Eram muitas demos, então ele prezava por comunicação direta e concisa, sem rodeios. Além disso, ele sempre dava um foco único para o time - no caso do Safari por exemplo, ele queria que o browser fosse muito mais rápido que os demais, o que fez com que o time focasse totalmente em não adicionar nada que aumentasse o tempo de resposta e trabalhasse arduamente para remover todos os gargalos.

Em qualquer atividade complexa, comunicar uma visão bem articulada para o que você está tentando fazer é o ponto inicial para descobrir como fazer. Embora criar essa visão seja difícil, é muito mais difícil completar todo o circuito: ter uma ideia, um plano para realizá-la e executar o plano com altos padrões, tudo sem se atolar ou mudar a direção.
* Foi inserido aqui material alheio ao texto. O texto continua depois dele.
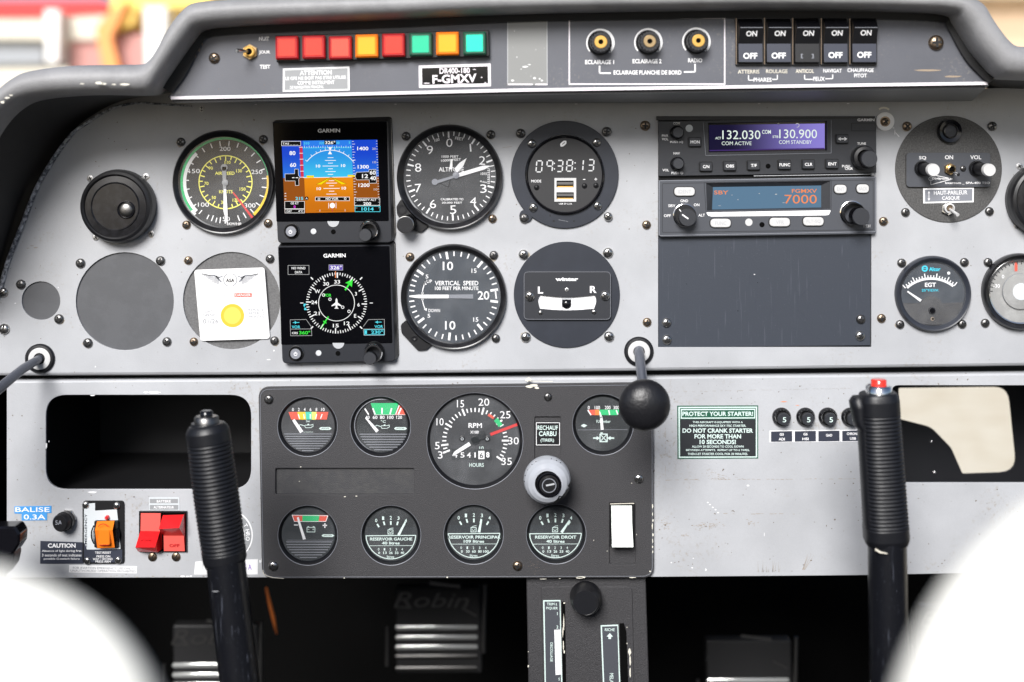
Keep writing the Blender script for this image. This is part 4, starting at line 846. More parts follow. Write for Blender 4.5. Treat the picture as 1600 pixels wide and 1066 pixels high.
        b.rect(702, 756, 908, 800, H2, 'e_blk'); b.frame(700, 753, 911, 803, 4, H2+.1, 'e_cyan'); b.t('1014', 806, 779, 28, 'e_cyan', w=100, h=H2+.2, bold=.02)
        for y in (650, 672, 696): b.line(120, y, 134, y, 5, H2, 'e_white')
    else:
        H2 = H+.1; C = (549, 516)
        for k in range(72):
            a = k*5+2; mj = (k % 6) == 0; md = k % 2 == 0; b.tick(*C, a, 208 if mj else (226 if md else 232), 252, 9 if mj else 6.5, H2, 'e_white')
        b.ring(*C, 146, 151, H2, 'e_white')
        for s_, x, y in (('33', 554, 341), ('30', 463, 358), ('W', 391, 420), ('24', 365, 510), ('21', 386, 602), ('15', 543, 703), ('12', 634, 684), ('E', 703, 622), ('6', 731, 530), ('3', 709, 440)): b.t(s_, x, y, 30, 'e_white', w=48 if len(s_) > 1 else None, h=H2, bold=.015)
        for a in (-45, 45, 135, 225): b.tick(*C, a, 274, 300, 9, H2, 'e_white')
        b.tick(*C, 90, 274, 300, 6, H2, 'e_white'); b.tick(*C, 270, 274, 300, 6, H2, 'e_white')
        b.rect(488, 202, 600, 244, H2, 'e_vio2'); b.frame(485, 199, 602, 246, 3, H2+.1, 'e_grey'); b.t('326°', 545, 223, 32, 'e_white', w=94, h=H2+.2, bold=.02); b.line(541, 254, 541, 308, 8, H2+.2, 'e_orl'); b.line(553, 266, 555, 304, 8, H2+.1, 'e_white')
        b.flat([(548, 474), (557, 490), (558, 512), (590, 536), (590, 544), (557, 534), (555, 552), (568, 562), (530, 562), (542, 552), (541, 534), (508, 544), (508, 536), (540, 512), (541, 490)], H2, 'e_white')
        b.line(620, 410, 652, 362, 14, H2, 'e_grn'); b.flat([(684, 318), (620, 350), (648, 358), (676, 384)], H2, 'e_grn'); b.line(418, 728, 482, 628, 11, H2, 'e_grn'); b.line(440, 664, 466, 684, 8, H2, 'e_grn')
        b.t('VOR', 474, 452, 24, 'e_grn', w=64, h=H2, bold=.02)
        for x, y in ((442, 450), (495, 485), (600, 551), (652, 585)): b.ring(x, y, 8, 13, H2+.1, 'e_white', 18)
        b.flat([(278, 522), (300, 522), (284, 545), (308, 574), (282, 574), (282, 560), (290, 558), (276, 540)], H2, 'e_cyan')
        b.frame(147, 204, 323, 282, 3, H2, 'e_grey'); b.t('NO WIND', 235, 228, 20, 'e_white', w=114, h=H2, bold=.015); b.t('DATA', 236, 262, 20, 'e_white', w=60, h=H2, bold=.015)
        b.poly([(166, 655), (298, 652), (340, 710), (345, 785), (170, 787), (166, 655)], 3, H2, 'e_grey'); b.line(170, 732, 342, 730, 3, H2, 'e_grey'); b.t('VOR', 214, 714, 24, 'e_cyan', w=70, h=H2, bold=.015); b.line(188, 678, 242, 677, 5, H2, 'e_cyan'); b.flat([(204, 664), (222, 677), (206, 690)], H2, 'e_cyan')
        b.t('CRS', 205, 764, 18, 'e_white', w=48, h=H2, bold=.015); b.t('360°', 286, 761, 30, 'e_grn', w=92, h=H2, bold=.02)
        b.poly([(770, 710), (812, 653), (944, 651), (946, 781), (776, 783), (770, 732), (944, 730)], 3, H2, 'e_grey'); b.t('VOR', 898, 711, 24, 'e_cyan', w=70, h=H2, bold=.015); b.line(868, 674, 922, 674, 5, H2, 'e_cyan'); b.flat([(890, 661), (872, 674), (890, 687)], H2, 'e_cyan')
        b.frame(778, 734, 944, 780, 4, H2+.1, 'e_cyan'); b.t('230°', 884, 756, 28, 'e_cyan', w=96, h=H2, bold=.02); b.rect(784, 742, 800, 772, H2, 'e_cyan')
    b.done()
    dx, dy = (0, 0) if first else (42, -34)
    b = z(th.mb('power_button')); b.lathe(178+dx*.9, 962+dy*.9, [(64, 14), (64, 16), (58, 17), (46, 15.5), (46, 21), (42, 22), (.1, 22)], 'black', 40, ms=['black', 'steeld', 'black', 'black', 'steeld', 'dgrey'])
    b.ring(174+dx, 967+dy, 10, 15, 22.3, 'white', 20); b.line(174+dx, 948+dy, 174+dx, 966+dy, 5, 22.4, 'white'); b.done()
    b = z(th.mb('light_sensor')); b.disc(358+dx, 964+dy, 24, 15.4, 'ghost', 28); b.disc(360+dx, 962+dy, 19, 15.6, 'gpale', 28); b.disc(522+dx*.9, 967+dy, 20, 15.2, 'void', 24); b.done()
    b = z(th.mb('card_notch')); b.arc(522+dx, 880+dy, 0, 48, 90, 270, 15.8, 'ghost', 20); b.done()
    b = z(th.mb('knob')); b.lathe(824+dx*.9, 950+dy, [(82, 14), (84, 18), (80, 19.5)], 'steeld', 44); b.lathe(822+dx*.9, 952+dy, [(80, 19), (76, 30), (70, 32), (56, 32)], 'black', 44, ms=['black', 'chrome', 'black']); b.lathe(802+dx*.9, 986+dy, [(52, 30), (52, 42), (48, 44), (.1, 44)], 'black', 40, ms=['black', 'btn', 'btn']); b.done()
g5(425, 180, 'upper square display showing blue sky and orange ground horizon', True)
g5(425, 375, 'lower square display showing a black compass rose with green needle', False)

# ============================================================ radio stack
Z = (1010, 160, 4.2105)
th = T('radio', 'black radio with violet screen reading 132.030 and 130.900', 'radio', 1195, 228, 0)
def zz(n): b = th.mb(n); b.z(*Z); return b
b = zz('faceplate'); b.box(64, 92, 1498, 120, 1, 6, 'black', 0, .3)
b.plate([(76, 128), (1500, 108), (1502, 462), (80, 484)], [[(400, 136), (1180, 124), (1180, 318), (404, 330)]], 1, 9, 'unit', .6)
b.box(78, 484, 1500, 508, -4, 0, 'blk'); b.line(700, 484, 1490, 472, 4, 8, 'ghost')
b.add([(368, 134, 9.2), (1206, 120, 9.2), (1206, 334, 9.2), (384, 350, 9.2), (400, 140, 4), (1180, 128, 4), (1180, 316, 4), (404, 328, 4)], [(0, 1, 5, 4), (1, 2, 6, 5), (2, 3, 7, 6), (3, 0, 4, 7)], 'black')
b.poly([(368, 134), (384, 350), (1206, 334), (1206, 120)], 3, 9.4, 'dgrey')
for s_, x, y, w in (('COM', 193, 140, 44), ('PWR', 118, 221, 42), ('VOL', 118, 243, 42), ('PUSH SQ', 194, 263, 84), ('NAV', 194, 336, 42), ('VOL', 122, 446, 42), ('PUSH ID', 198, 465, 76), ('TUNE', 1405, 272, 58), ('PUSH', 1303, 420, 52), ('CRSR', 1322, 436, 52)): b.t(s_, x, y, 16, h=9.6, w=w, bold=.012)
b.t('GARMIN', 1433, 117, 18, h=9.6, w=112, bold=.03); b.frame(1338, 137, 1500, 190, 3, 9.5, 'blk'); b.disc(276, 172, 24, 9.4, 'gpale'); b.disc(793, 420, 16, 9.3, 'void')
b.done()
b = zz('screen'); b.flat([(398, 138), (1182, 126), (1182, 318), (402, 330)], 2.5, 'gloss')
b.flat([(410, 150), (1170, 140), (1170, 308), (412, 322)], 2.8, 'e_violet'); b.line(412, 318, 1168, 304, 8, 2.9, 'e_vio'); b.disc(866, 142, 6, 3, 'ghost', 12); b.arc(990, 152, 10, 14, -60, 200, 3, 'e_grey')
b.t('132.030', 622, 214, 58, 'e_txt', w=250, h=3.5, bold=.0); b.t('130.900', 995, 208, 58, 'e_txt', w=248, h=3.5, bold=.0); b.t('COM', 787, 195, 26, 'e_txt', w=58, h=3.5); b.t('ACT', 470, 236, 16, 'e_txt', w=38, h=3.5); b.t('STB', 846, 227, 16, 'e_txt', w=38, h=3.5)
b.t('COM ACTIVE', 591, 270, 24, 'e_txt', w=196, h=3.5, bold=0); b.t('COM STANDBY', 977, 262, 24, 'e_txt', w=216, h=3.5, bold=0); b.done('violet screen with pale frequency digits')
def button(txt, x0, y0, x1, y1, face='btn', tm='white', r=10, hh=20, w=None, h0=9, h1=15):
    b = zz('button'); b.prism(rrect(x0, y0, x1, y1, r), h0, h0+1.2, 'blk'); b.prism(rrect(x0+5, y0+5, x1-5, y1-5, r), h0, h1, face, .8)
    if txt == '<->': b.line(x0+24, (y0+y1)/2, x1-24, (y0+y1)/2, 6, h1+.3, tm); b.flat([(x0+14, (y0+y1)/2), (x0+32, (y0+y1)/2-12), (x0+32, (y0+y1)/2+12)], h1+.3, tm); b.flat([(x1-14, (y0+y1)/2), (x1-32, (y0+y1)/2-12), (x1-32, (y0+y1)/2+12)], h1+.3, tm)
    else: b.t(txt, (x0+x1)/2, (y0+y1)/2, hh, tm, w=w, h=h1+.3, bold=.02 if face == 'btn' else 0)
    b.done()
for s_, x, y, w in (('MON', 311, 262, 60), ('C/N', 383, 423, 42), ('OBS', 539, 419, 54), ('T/F', 695, 415, 40), ('FUNC', 897, 411, 70), ('CLR', 1053, 408, 50), ('ENT', 1208, 405, 54)): button(s_, x-45, y-34, x+45, y+34, w=w)
button('<->', 1230, 210, 1318, 274)
def knob2(x, y, r, lab=None, small=1, dx=6, dy=8, big=False):
    b = zz('knob'); b.lathe(x, y, [(r, 9), (r, 13), (r-4, 16), (r*.8, 17)], 'black', 40, ms=['black', 'black', 'gloss'])
    b.lathe(x, y, [(r*.8, 15), (r*.78, 34 if big else 26), (r*.7, 36 if big else 28), (.1, 36 if big else 28)], 'black', 40, ms=['black', 'btn', 'btn']); b.done()
knob2(194, 200, 46); knob2(196, 403, 46)
b = zz('knob'); b.lathe(1408, 362, [(76, 9), (78, 20), (70, 26), (50, 27)], 'black', 44); 
for k in range(30): b.line(*pol(1408, 362, 74, k*12), *pol(1408, 362, 79, k*12), 3, 21, 'btn')
b.lathe(1420, 372, [(54, 24), (54, 38), (50, 41), (.1, 41)], 'black', 44, ms=['black', 'btn', 'btn']); b.done()
# transponder
th = T('transponder', 'grey transponder with blue screen reading SBY and 7000', 'transponder', 1196, 320, 0)
b = zz('faceplate'); 
b.plate(rpoly([(76, 512), (1500, 488), (1500, 855), (1485, 862), (92, 882), (76, 870)], 8), [[(386, 528), (1200, 514), (1200, 700), (392, 712)]], 1, 10, 'unit2', .8)
b.outline(rpoly([(98, 532), (1482, 508), (1482, 838), (98, 856)], 10), 4, 10.2, 'unit'); b.outline(rpoly([(78, 514), (1498, 490), (1498, 850), (78, 876)], 10), 4, 10.2, 'dgrey')
b.add([(372, 526, 10.4), (1208, 510, 10.4), (1206, 706, 10.4), (384, 716, 10.4), (440, 560, 2), (1142, 550, 2), (1142, 690, 2), (434, 704, 2)], [(0, 1, 5, 4), (1, 2, 6, 5), (2, 3, 7, 6), (3, 0, 4, 7)], 'unit')
b.flat(rpoly([(384, 722), (1204, 708), (1190, 738), (1170, 742), (420, 750), (400, 744)], 6), 10.5, 'white'); b.t('T R G', 786, 729, 18, 'ghost', w=64, h=10.8)
for s_, x, y, w in (('GND', 243, 647, 50), ('SBY', 162, 679, 48), ('ON', 324, 673, 36), ('OFF', 133, 744, 46), ('ALT', 357, 741, 42), ('TT31', 1436, 812, 48)): b.t(s_, x, y, 18, h=10.6, w=w)
b.disc(666, 787, 24, 10.3, 'nylon'); b.disc(752, 803, 17, 10.3, 'void'); b.done()
b = zz('screen'); b.flat([(428, 552), (1150, 542), (1150, 696), (428, 708)], 2.6, 'e_lcd'); b.line(432, 690, 1140, 682, 6, 2.8, 'e_cyan') if 0 else None
b.t('SBY', 490, 593, 26, 'e_orl', w=94, h=3.2, bold=.01); b.t('FGMXV', 1036, 583, 26, 'e_orl', w=164, h=3.2, bold=.01); b.t('7000', 1012, 637, 58, 'e_orl', w=212, h=3.2, bold=.0)
b.chips([(600, 640, 6, 3), (480, 680, 12, 2), (850, 605, 10, 5), (740, 600, 5, 3), (560, 610, 8, 2), (900, 660, 12, 2)], 'e_grey', 3); b.done('blue screen with orange characters')
for s_, x0, x1, y, w in (('IDENT', 174, 314, 586, 84), ('FUNC', 410, 549, 792, 72), ('VFR', 796, 936, 786, 52), ('FLT-SQ', 1016, 1156, 781, 92), ('ENT', 1220, 1306, 570, 48), ('BACK', 1366, 1452, 567, 58)): button(s_, x0-2, y-33, x1+2, y+33, 'nylon', 'ghost', 32, 22, w, 10, 14)
b = zz('mode_knob'); b.lathe(245, 742, [(76, 10), (76, 12), (72, 12.4)], 'chrome', 48); b.lathe(245, 742, [(72, 10), (70, 24), (66, 26), (.1, 26)], 'black', 48); b.lathe(252, 752, [(56, 26), (54, 34), (.1, 34)], 'unit', 40); b.line(202, 700, 222, 726, 6, 26.4, 'white'); b.line(216, 732, 256, 760, 9, 34.4, 'white'); b.done()
b = zz('knob'); b.lathe(1340, 726, [(80, 10), (80, 12), (75, 12.4)], 'chrome', 48); b.lathe(1342, 728, [(74, 10), (72, 24), (66, 26)], 'black', 48); b.lathe(1364, 744, [(58, 22), (56, 42), (53, 44), (.1, 44)], 'black', 44, ms=['gloss', 'btn', 'btn']); b.done()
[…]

Ter um único objetivo para ser excelente é muito importante para atingir a excelência. Quando foi lançado, o Safari era 3x mais rápido que os demais browsers.

*Conclusão *

Achei muito legal tanto para conhecer mais a estória de alguns dos produtos mais icônicos da Apple (depois disso não consigo mais digitar no teclado do iPhone sem pensar de forma um pouco mais profunda sobre o que está por trás) quanto por conhecer o interior da Apple. Para mim, ela sempre foi uma das maiores caixas pretas em termos de estrutura e processo de inovação. Vale muito a leitura para quem se interessa pelo tema.